_Exercise inputs_.

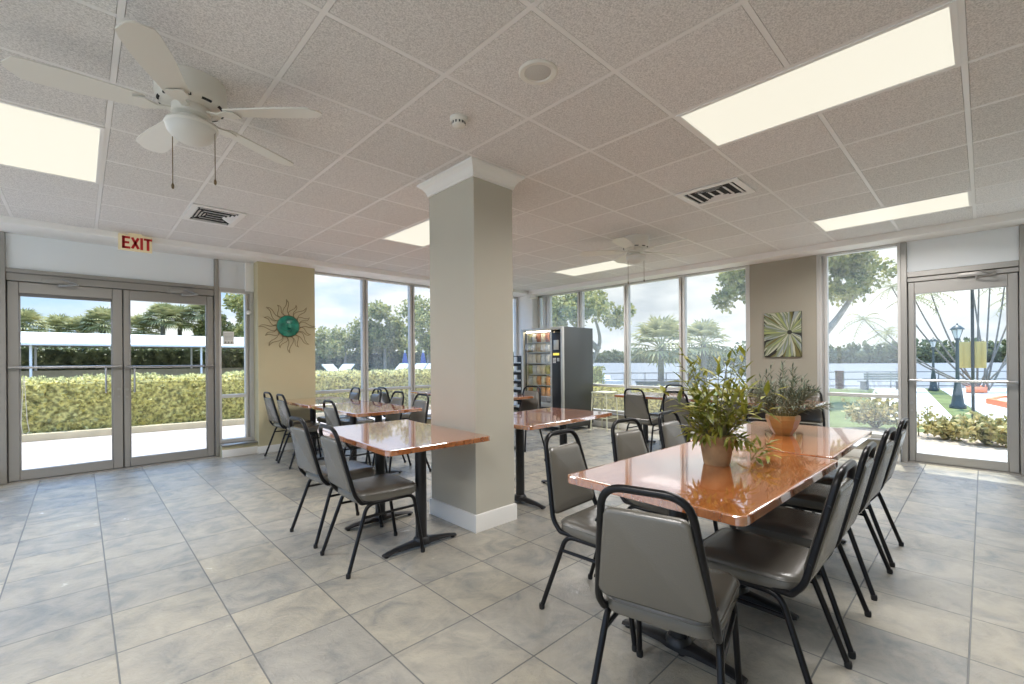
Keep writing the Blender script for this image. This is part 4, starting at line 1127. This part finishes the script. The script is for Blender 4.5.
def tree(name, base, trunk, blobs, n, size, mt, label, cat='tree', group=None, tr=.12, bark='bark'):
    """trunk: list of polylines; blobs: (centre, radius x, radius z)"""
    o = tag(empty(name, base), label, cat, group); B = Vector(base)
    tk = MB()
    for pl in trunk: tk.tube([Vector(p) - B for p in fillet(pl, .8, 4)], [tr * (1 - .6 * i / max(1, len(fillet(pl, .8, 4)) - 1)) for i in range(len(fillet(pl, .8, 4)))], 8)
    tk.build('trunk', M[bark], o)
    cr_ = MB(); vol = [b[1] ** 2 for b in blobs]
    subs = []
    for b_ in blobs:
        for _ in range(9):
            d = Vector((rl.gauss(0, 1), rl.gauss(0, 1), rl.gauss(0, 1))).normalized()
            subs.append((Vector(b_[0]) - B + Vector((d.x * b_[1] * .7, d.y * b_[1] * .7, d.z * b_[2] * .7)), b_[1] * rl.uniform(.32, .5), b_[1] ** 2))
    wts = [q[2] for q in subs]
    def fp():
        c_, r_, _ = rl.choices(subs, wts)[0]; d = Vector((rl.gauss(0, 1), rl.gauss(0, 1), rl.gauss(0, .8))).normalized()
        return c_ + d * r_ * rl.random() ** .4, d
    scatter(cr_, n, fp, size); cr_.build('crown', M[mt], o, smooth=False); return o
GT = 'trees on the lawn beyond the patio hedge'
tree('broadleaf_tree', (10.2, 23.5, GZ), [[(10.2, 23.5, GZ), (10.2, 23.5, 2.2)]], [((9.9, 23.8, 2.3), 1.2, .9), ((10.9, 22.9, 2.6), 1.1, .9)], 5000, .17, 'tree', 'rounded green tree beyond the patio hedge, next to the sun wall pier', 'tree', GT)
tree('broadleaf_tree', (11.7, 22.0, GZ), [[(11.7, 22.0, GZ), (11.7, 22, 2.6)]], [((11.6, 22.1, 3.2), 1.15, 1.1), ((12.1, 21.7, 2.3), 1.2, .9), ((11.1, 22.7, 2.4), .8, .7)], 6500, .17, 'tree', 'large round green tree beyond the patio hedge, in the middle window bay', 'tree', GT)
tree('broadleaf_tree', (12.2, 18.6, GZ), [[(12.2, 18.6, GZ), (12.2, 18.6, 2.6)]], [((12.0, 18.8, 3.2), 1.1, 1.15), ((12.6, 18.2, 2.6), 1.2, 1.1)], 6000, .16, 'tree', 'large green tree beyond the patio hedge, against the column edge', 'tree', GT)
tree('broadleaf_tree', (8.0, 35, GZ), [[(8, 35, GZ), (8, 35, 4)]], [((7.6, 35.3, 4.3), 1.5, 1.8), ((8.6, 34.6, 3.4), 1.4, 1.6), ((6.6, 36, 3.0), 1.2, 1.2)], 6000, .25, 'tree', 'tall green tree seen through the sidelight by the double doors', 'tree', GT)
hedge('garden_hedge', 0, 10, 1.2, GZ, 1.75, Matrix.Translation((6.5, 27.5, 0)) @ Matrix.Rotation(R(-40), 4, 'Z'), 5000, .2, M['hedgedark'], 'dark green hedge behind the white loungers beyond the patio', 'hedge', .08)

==

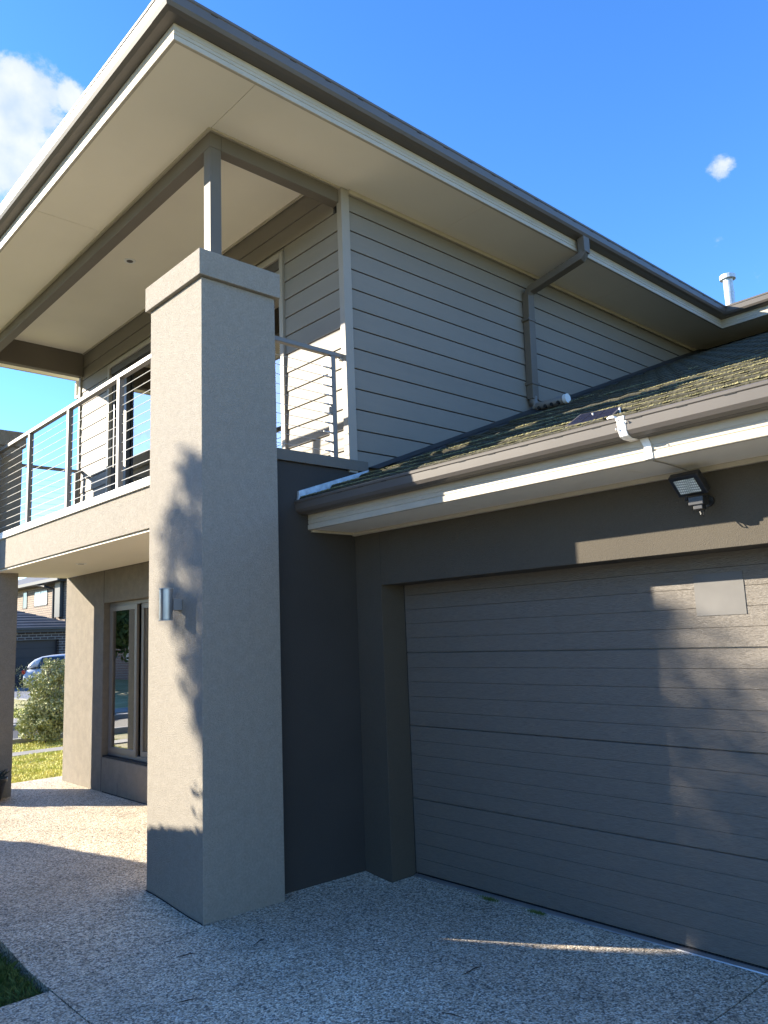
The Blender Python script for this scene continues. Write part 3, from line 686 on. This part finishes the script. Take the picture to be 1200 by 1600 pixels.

_Challenge_. Collect every line from the records above that contains the word "script".

_Complete answer_.
Keep writing the Blender script for this image. This is part 4, starting at line 1127. This part finishes the script. The script is for Blender 4.5.
The Blender Python script for this scene continues. Write part 3, from line 686 on. This part finishes the script. Take the picture to be 1200 by 1600 pixels.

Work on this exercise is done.